> **Problem to work on**: Reproduce each of the lines word for word.
--- start Supplied information ---
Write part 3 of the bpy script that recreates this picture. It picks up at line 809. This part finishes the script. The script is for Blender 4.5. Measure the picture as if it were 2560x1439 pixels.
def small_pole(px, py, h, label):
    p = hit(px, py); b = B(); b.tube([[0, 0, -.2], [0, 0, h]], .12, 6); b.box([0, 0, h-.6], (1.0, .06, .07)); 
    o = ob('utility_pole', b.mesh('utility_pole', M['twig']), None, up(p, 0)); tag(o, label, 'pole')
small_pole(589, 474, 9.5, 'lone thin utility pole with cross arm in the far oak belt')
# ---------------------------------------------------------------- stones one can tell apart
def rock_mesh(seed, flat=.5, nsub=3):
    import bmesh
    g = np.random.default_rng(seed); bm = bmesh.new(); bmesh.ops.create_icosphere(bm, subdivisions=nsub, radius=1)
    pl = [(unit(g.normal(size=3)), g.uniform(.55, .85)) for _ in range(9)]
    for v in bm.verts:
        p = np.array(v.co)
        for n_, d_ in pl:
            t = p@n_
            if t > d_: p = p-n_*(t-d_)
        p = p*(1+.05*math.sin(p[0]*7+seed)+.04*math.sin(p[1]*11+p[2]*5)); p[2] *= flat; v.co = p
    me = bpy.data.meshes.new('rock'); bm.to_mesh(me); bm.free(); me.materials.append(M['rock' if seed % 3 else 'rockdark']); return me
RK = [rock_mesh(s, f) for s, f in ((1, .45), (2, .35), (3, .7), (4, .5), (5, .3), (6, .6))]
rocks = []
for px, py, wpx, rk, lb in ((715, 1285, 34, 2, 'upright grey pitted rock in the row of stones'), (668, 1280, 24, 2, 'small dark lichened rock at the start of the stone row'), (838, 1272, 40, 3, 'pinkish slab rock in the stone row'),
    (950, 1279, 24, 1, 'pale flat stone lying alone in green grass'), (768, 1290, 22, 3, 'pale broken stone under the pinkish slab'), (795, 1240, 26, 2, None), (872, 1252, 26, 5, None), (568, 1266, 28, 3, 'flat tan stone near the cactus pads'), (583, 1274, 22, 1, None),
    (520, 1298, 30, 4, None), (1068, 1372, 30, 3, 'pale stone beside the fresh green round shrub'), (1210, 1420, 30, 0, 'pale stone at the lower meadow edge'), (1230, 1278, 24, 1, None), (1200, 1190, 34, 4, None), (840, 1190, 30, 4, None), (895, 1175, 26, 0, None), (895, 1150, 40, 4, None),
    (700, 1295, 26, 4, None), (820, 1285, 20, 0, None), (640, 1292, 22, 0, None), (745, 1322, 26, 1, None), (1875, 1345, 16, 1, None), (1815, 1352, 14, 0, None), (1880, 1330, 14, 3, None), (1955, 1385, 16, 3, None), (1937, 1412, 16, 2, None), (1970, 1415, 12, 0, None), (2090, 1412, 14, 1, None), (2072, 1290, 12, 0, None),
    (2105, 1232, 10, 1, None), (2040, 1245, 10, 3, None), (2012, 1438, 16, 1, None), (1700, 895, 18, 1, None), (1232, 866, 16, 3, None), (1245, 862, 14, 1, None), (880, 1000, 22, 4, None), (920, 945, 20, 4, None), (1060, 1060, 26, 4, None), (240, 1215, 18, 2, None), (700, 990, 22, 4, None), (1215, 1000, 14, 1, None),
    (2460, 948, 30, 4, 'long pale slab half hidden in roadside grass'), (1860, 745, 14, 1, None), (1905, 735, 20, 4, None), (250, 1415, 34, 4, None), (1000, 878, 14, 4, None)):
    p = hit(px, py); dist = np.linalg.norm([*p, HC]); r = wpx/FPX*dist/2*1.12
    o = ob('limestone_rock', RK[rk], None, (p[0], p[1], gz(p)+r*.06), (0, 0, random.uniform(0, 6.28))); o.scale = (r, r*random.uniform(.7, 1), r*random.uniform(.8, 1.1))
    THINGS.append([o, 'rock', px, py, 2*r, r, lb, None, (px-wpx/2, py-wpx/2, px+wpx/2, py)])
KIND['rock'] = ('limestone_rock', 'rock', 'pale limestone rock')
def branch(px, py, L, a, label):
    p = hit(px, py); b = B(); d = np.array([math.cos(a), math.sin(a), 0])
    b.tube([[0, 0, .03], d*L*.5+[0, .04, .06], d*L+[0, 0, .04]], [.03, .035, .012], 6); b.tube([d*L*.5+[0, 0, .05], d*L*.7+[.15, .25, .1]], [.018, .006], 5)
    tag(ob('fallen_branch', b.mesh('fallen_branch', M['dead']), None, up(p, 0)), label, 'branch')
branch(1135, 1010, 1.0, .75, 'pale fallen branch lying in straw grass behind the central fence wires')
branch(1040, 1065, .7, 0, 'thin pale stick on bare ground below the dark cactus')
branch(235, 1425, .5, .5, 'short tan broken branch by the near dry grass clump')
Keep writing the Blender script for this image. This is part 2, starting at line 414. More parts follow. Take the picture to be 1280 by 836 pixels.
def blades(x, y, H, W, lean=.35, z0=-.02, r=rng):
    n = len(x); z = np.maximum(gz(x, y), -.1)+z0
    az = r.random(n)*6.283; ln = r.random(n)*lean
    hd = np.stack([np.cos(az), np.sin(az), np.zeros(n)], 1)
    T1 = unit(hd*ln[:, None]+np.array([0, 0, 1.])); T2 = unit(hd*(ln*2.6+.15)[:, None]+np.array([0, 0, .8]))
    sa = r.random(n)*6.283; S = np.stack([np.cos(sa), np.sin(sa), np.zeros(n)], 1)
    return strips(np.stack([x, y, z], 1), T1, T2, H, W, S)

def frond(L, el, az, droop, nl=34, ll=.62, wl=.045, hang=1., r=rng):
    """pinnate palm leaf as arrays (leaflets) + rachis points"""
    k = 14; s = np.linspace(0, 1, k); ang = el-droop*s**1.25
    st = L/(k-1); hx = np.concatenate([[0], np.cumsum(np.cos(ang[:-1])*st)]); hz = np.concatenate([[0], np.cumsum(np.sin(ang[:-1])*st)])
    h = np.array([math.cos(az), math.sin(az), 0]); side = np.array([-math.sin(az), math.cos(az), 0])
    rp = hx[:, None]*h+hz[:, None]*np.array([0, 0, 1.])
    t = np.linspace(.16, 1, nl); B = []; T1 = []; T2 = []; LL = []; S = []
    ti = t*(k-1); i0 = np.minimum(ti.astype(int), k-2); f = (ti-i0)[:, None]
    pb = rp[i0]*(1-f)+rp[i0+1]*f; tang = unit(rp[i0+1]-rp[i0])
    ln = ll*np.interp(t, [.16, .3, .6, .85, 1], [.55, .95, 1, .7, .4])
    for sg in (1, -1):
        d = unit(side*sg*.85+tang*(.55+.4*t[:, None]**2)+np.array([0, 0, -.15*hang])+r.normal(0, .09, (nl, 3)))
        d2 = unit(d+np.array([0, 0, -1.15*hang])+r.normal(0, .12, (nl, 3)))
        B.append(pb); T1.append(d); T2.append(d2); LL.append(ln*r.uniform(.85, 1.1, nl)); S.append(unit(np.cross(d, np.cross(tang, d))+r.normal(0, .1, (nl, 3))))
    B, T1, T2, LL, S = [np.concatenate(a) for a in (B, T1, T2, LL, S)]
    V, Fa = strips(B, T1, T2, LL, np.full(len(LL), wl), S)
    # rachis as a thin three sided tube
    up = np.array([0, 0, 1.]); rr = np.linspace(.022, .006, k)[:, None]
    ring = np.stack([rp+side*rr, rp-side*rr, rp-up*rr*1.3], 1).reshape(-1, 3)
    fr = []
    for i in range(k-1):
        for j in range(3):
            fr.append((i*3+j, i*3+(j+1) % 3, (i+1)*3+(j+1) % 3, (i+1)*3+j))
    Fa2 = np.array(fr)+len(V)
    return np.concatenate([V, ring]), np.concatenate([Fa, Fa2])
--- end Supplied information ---
> **Written answer**:
Write part 3 of the bpy script that recreates this picture. It picks up at line 809. This part finishes the script. The script is for Blender 4.5. Measure the picture as if it were 2560x1439 pixels.
def small_pole(px, py, h, label):
    p = hit(px, py); b = B(); b.tube([[0, 0, -.2], [0, 0, h]], .12, 6); b.box([0, 0, h-.6], (1.0, .06, .07)); 
    o = ob('utility_pole', b.mesh('utility_pole', M['twig']), None, up(p, 0)); tag(o, label, 'pole')
small_pole(589, 474, 9.5, 'lone thin utility pole with cross arm in the far oak belt')
# ---------------------------------------------------------------- stones one can tell apart
def rock_mesh(seed, flat=.5, nsub=3):
    import bmesh
    g = np.random.default_rng(seed); bm = bmesh.new(); bmesh.ops.create_icosphere(bm, subdivisions=nsub, radius=1)
    pl = [(unit(g.normal(size=3)), g.uniform(.55, .85)) for _ in range(9)]
    for v in bm.verts:
        p = np.array(v.co)
        for n_, d_ in pl:
            t = p@n_
            if t > d_: p = p-n_*(t-d_)
        p = p*(1+.05*math.sin(p[0]*7+seed)+.04*math.sin(p[1]*11+p[2]*5)); p[2] *= flat; v.co = p
    me = bpy.data.meshes.new('rock'); bm.to_mesh(me); bm.free(); me.materials.append(M['rock' if seed % 3 else 'rockdark']); return me
RK = [rock_mesh(s, f) for s, f in ((1, .45), (2, .35), (3, .7), (4, .5), (5, .3), (6, .6))]
rocks = []
for px, py, wpx, rk, lb in ((715, 1285, 34, 2, 'upright grey pitted rock in the row of stones'), (668, 1280, 24, 2, 'small dark lichened rock at the start of the stone row'), (838, 1272, 40, 3, 'pinkish slab rock in the stone row'),
    (950, 1279, 24, 1, 'pale flat stone lying alone in green grass'), (768, 1290, 22, 3, 'pale broken stone under the pinkish slab'), (795, 1240, 26, 2, None), (872, 1252, 26, 5, None), (568, 1266, 28, 3, 'flat tan stone near the cactus pads'), (583, 1274, 22, 1, None),
    (520, 1298, 30, 4, None), (1068, 1372, 30, 3, 'pale stone beside the fresh green round shrub'), (1210, 1420, 30, 0, 'pale stone at the lower meadow edge'), (1230, 1278, 24, 1, None), (1200, 1190, 34, 4, None), (840, 1190, 30, 4, None), (895, 1175, 26, 0, None), (895, 1150, 40, 4, None),
    (700, 1295, 26, 4, None), (820, 1285, 20, 0, None), (640, 1292, 22, 0, None), (745, 1322, 26, 1, None), (1875, 1345, 16, 1, None), (1815, 1352, 14, 0, None), (1880, 1330, 14, 3, None), (1955, 1385, 16, 3, None), (1937, 1412, 16, 2, None), (1970, 1415, 12, 0, None), (2090, 1412, 14, 1, None), (2072, 1290, 12, 0, None),
    (2105, 1232, 10, 1, None), (2040, 1245, 10, 3, None), (2012, 1438, 16, 1, None), (1700, 895, 18, 1, None), (1232, 866, 16, 3, None), (1245, 862, 14, 1, None), (880, 1000, 22, 4, None), (920, 945, 20, 4, None), (1060, 1060, 26, 4, None), (240, 1215, 18, 2, None), (700, 990, 22, 4, None), (1215, 1000, 14, 1, None),
    (2460, 948, 30, 4, 'long pale slab half hidden in roadside grass'), (1860, 745, 14, 1, None), (1905, 735, 20, 4, None), (250, 1415, 34, 4, None), (1000, 878, 14, 4, None)):
    p = hit(px, py); dist = np.linalg.norm([*p, HC]); r = wpx/FPX*dist/2*1.12
    o = ob('limestone_rock', RK[rk], None, (p[0], p[1], gz(p)+r*.06), (0, 0, random.uniform(0, 6.28))); o.scale = (r, r*random.uniform(.7, 1), r*random.uniform(.8, 1.1))
    THINGS.append([o, 'rock', px, py, 2*r, r, lb, None, (px-wpx/2, py-wpx/2, px+wpx/2, py)])
KIND['rock'] = ('limestone_rock', 'rock', 'pale limestone rock')
def branch(px, py, L, a, label):
    p = hit(px, py); b = B(); d = np.array([math.cos(a), math.sin(a), 0])
    b.tube([[0, 0, .03], d*L*.5+[0, .04, .06], d*L+[0, 0, .04]], [.03, .035, .012], 6); b.tube([d*L*.5+[0, 0, .05], d*L*.7+[.15, .25, .1]], [.018, .006], 5)
    tag(ob('fallen_branch', b.mesh('fallen_branch', M['dead']), None, up(p, 0)), label, 'branch')
branch(1135, 1010, 1.0, .75, 'pale fallen branch lying in straw grass behind the central fence wires')
branch(1040, 1065, .7, 0, 'thin pale stick on bare ground below the dark cactus')
branch(235, 1425, .5, .5, 'short tan broken branch by the near dry grass clump')
Keep writing the Blender script for this image. This is part 2, starting at line 414. More parts follow. Take the picture to be 1280 by 836 pixels.
def blades(x, y, H, W, lean=.35, z0=-.02, r=rng):
    n = len(x); z = np.maximum(gz(x, y), -.1)+z0
    az = r.random(n)*6.283; ln = r.random(n)*lean
    hd = np.stack([np.cos(az), np.sin(az), np.zeros(n)], 1)
    T1 = unit(hd*ln[:, None]+np.array([0, 0, 1.])); T2 = unit(hd*(ln*2.6+.15)[:, None]+np.array([0, 0, .8]))
    sa = r.random(n)*6.283; S = np.stack([np.cos(sa), np.sin(sa), np.zeros(n)], 1)
    return strips(np.stack([x, y, z], 1), T1, T2, H, W, S)

def frond(L, el, az, droop, nl=34, ll=.62, wl=.045, hang=1., r=rng):
    """pinnate palm leaf as arrays (leaflets) + rachis points"""
    k = 14; s = np.linspace(0, 1, k); ang = el-droop*s**1.25
    st = L/(k-1); hx = np.concatenate([[0], np.cumsum(np.cos(ang[:-1])*st)]); hz = np.concatenate([[0], np.cumsum(np.sin(ang[:-1])*st)])
    h = np.array([math.cos(az), math.sin(az), 0]); side = np.array([-math.sin(az), math.cos(az), 0])
    rp = hx[:, None]*h+hz[:, None]*np.array([0, 0, 1.])
    t = np.linspace(.16, 1, nl); B = []; T1 = []; T2 = []; LL = []; S = []
    ti = t*(k-1); i0 = np.minimum(ti.astype(int), k-2); f = (ti-i0)[:, None]
    pb = rp[i0]*(1-f)+rp[i0+1]*f; tang = unit(rp[i0+1]-rp[i0])
    ln = ll*np.interp(t, [.16, .3, .6, .85, 1], [.55, .95, 1, .7, .4])
    for sg in (1, -1):
        d = unit(side*sg*.85+tang*(.55+.4*t[:, None]**2)+np.array([0, 0, -.15*hang])+r.normal(0, .09, (nl, 3)))
        d2 = unit(d+np.array([0, 0, -1.15*hang])+r.normal(0, .12, (nl, 3)))
        B.append(pb); T1.append(d); T2.append(d2); LL.append(ln*r.uniform(.85, 1.1, nl)); S.append(unit(np.cross(d, np.cross(tang, d))+r.normal(0, .1, (nl, 3))))
    B, T1, T2, LL, S = [np.concatenate(a) for a in (B, T1, T2, LL, S)]
    V, Fa = strips(B, T1, T2, LL, np.full(len(LL), wl), S)
    # rachis as a thin three sided tube
    up = np.array([0, 0, 1.]); rr = np.linspace(.022, .006, k)[:, None]
    ring = np.stack([rp+side*rr, rp-side*rr, rp-up*rr*1.3], 1).reshape(-1, 3)
    fr = []
    for i in range(k-1):
        for j in range(3):
            fr.append((i*3+j, i*3+(j+1) % 3, (i+1)*3+(j+1) % 3, (i+1)*3+j))
    Fa2 = np.array(fr)+len(V)
    return np.concatenate([V, ring]), np.concatenate([Fa, Fa2])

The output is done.